The following was first published in The Online Citizen.
The Court of Appeal has reserved its judgement in the case of Ramalingam Ravinthran v Attorney-General after the appellant’s lawyer Mr M Ravi mounted a challenge to the use of prosecutorial discretion at the Supreme Court on Wednesday.
Mr Ravinthran was arrested alongside with a Mr Sundar Arujunan in 2006. Both were charged with drug trafficking.
However, while Mr Ravinthran was charged with the full amount of drugs (5560g of cannabis and 2078g cannabis mixture), Mr Arujunan was only charged with trafficking in 499.99g of cannabis and 999.99g of cannabis mixture, just below the thresholds for the Mandatory Death Penalty. Therefore, Mr Arujunan has received 20 years in jail with caning, while Mr Ravinthran is on death row.
“Equal before the law”
Human rights lawyer Mr Ravi argued before Chief Justice Chan Sek Keong, Justice V K Rajah and Justice Andrew Phang that although the prosecution does have discretion in charging individuals, this discretion is limited by Article 12 (1) of the Singapore Constitution, which states, “All persons are equal before the law and entitled to the equal protection of the law.” Thus, it is unfair for the prosecution to charge two individuals with the same offence, yet with different amounts that result in unequal sentences.
“The Attorney-General chose to alter a scientific fact,” Mr Ravi said.
In the light of this unequal treatment, Mr Ravi asked for the Court of Appeal to amend his client’s death sentence to a non-capital sentence.
Decisions should be left to Prosecution
Public Prosecutor Ms Mavis Chionh said that although Article 12 requires equal punishment for the same level of legal guilt, it does not require equal punishment for different moral blameworthiness.
However, Justice Rajah asked how two people could be charged with different amounts despite it being the same bag of drugs, saying, “Is it proper prosecutorial discretion to salami slice the physical amount?”

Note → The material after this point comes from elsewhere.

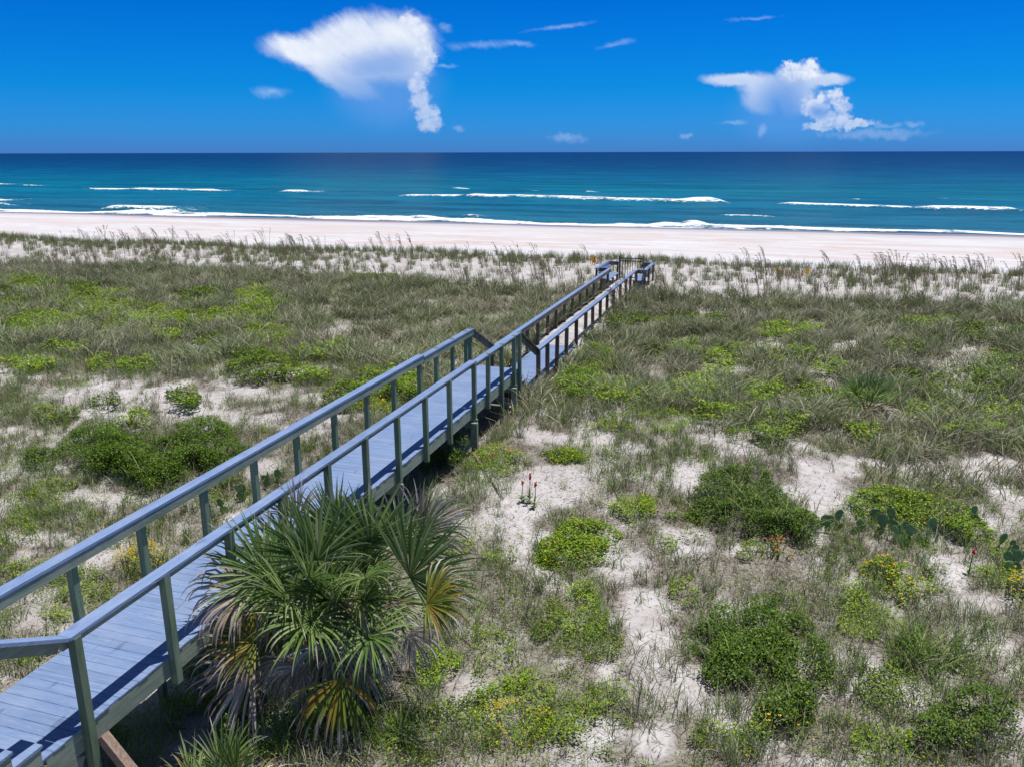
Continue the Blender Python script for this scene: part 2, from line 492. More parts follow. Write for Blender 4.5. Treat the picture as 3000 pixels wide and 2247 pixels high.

“Parliament has not decreed that everyone found with that amount [above the threshold for the Mandatory Death Penalty] shall be charged and put to death,” Ms Chionh said, adding that the decision was left to the Prosecution.
She stated that it was not a “fiction” to charge Mr Arujunan with a lesser amount than Mr Ravinthran, as the amount in Mr Arujunan’s case was “a subset of the [full] amount”.
Ms Chionh then went on to state that the factors involved in how the Prosecution chooses to charge an individual were not purely legal, but also included extra-legal and moral aspects, as individual circumstances had to be taken into account. For that reason, she argued that prosecutorial discretion should generally “not be reviewable”.
She further added that Mr Ravi should not have asked the court to amend his client’s sentence, as it would usurp the Prosecution’s discretion. She said, “The remedy is to ask for the case to be remitted for consideration by the prosecution.”
Although Ms Chionh declined to elaborate upon the Prosecution’s reasons for reducing Mr Arujunan’s charge, Mr Ravi said that it was explained to him in a letter from the Attorney-General’s Chambers that it was due to Mr Arujunan’s low IQ of 62.
A situation caused by the Mandatory Death Penalty?
At one point during the hearing, Chief Justice Chan observed that this was a situation created by the existence of the Mandatory Death Penalty. “If there had not been a Mandatory Death Penalty you could charge with the same offence and go to court,” he said. “For me, that’s where the difficulty lies.”
Throughout the hearing, Mr Ravinthran sat in silence between his police guards. After the hearing was over, he waved to his family members and exchanged a few words with them before being led away.
Should this appeal be dismissed, Mr Ravinthran will have no other legal recourse but to appeal to President Tony Tan for clemency.